A Fourteen Hour Loaf




I needed all day to make this bread.  Fourteen hours to be exact, although much of that time my hands remained free to garden, eat lunch and dinner, walk the pups (twice), and putter Sunday-style.

I like this kind of bread baking experience.  Long but not too difficult, plenty of handling of the dough, with stretches of time to make it a project kind of day.

 Last week I told you about making my levain for the pain de campagne from 52 Loaves.  My starter worked beautifully, and last evening I baked my first loaf.



We ate it tonight with cheese and salad, doing cheers with our bread slices.  Next session I will try baking it less time, and testing it with a thermometer (I baked it for 60 minutes) since the interior seemed a little dry.  Otherwise, I have never baked a bread like this before.  The crumb boasted beautiful holes, the crust remained thick and crisp (maybe a little too dark from over-baking), and for a first loaf from a brand new starter, it had a complexity of flavor. 

However, one aspect of this process I knew would send sparks flying from Mr. Savory, and sure enough, it did: running the oven at 500 degrees for 1 1/2 to 2 hours prior to baking.  He actually asked me to show him where in the recipe it calls to do this.  I imagine the baking stone heats thoroughly and benefits fully from this energy expenditure.  Now I know why a wood-fired clay or brick oven might be desirable! 

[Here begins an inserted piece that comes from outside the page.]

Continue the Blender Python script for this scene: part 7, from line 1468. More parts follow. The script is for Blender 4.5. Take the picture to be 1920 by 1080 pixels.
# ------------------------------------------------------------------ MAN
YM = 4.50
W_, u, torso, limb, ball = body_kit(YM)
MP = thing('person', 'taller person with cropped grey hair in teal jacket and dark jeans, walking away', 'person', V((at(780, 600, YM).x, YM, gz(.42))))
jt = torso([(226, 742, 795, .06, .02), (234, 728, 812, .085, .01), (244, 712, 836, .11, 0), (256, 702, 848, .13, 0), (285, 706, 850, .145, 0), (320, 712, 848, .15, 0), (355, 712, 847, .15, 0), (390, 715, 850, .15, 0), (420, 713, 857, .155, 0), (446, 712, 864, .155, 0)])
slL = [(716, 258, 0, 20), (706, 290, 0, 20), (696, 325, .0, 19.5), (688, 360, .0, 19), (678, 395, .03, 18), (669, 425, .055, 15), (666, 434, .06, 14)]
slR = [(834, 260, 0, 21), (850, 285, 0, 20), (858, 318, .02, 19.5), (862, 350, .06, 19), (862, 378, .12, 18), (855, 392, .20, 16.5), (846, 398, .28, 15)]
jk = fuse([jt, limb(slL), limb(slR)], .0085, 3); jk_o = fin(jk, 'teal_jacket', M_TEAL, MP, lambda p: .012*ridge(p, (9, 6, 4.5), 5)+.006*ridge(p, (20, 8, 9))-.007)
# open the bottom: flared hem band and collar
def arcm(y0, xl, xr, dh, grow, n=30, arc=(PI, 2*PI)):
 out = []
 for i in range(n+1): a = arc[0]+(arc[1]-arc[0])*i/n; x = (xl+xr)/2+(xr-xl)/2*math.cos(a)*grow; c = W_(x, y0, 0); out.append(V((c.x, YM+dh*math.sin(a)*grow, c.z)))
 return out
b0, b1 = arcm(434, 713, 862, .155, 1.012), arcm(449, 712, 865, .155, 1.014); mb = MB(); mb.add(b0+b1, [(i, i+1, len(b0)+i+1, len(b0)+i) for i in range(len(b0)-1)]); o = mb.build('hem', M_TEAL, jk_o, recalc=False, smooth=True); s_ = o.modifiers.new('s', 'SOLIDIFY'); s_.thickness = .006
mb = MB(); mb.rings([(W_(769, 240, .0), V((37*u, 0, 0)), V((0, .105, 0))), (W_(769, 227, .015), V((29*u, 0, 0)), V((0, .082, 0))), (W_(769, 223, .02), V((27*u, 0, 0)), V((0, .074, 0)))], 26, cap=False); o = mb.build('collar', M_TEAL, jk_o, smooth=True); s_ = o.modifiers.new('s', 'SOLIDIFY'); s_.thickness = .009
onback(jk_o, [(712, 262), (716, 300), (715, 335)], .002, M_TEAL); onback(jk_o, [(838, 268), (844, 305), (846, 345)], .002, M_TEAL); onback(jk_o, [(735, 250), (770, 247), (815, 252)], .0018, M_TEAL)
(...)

When I try this bread again, I may delay turning on the oven by a half-hour and see if it makes a difference in the loaf.  Crust perfection may not be worth whatever it costs to run an electric oven at 500 degrees for two hours...

William Alexander spent a whole year working on this recipe, and I carried his efforts with me for all fourteen hours.  I can't wait for the next loaf.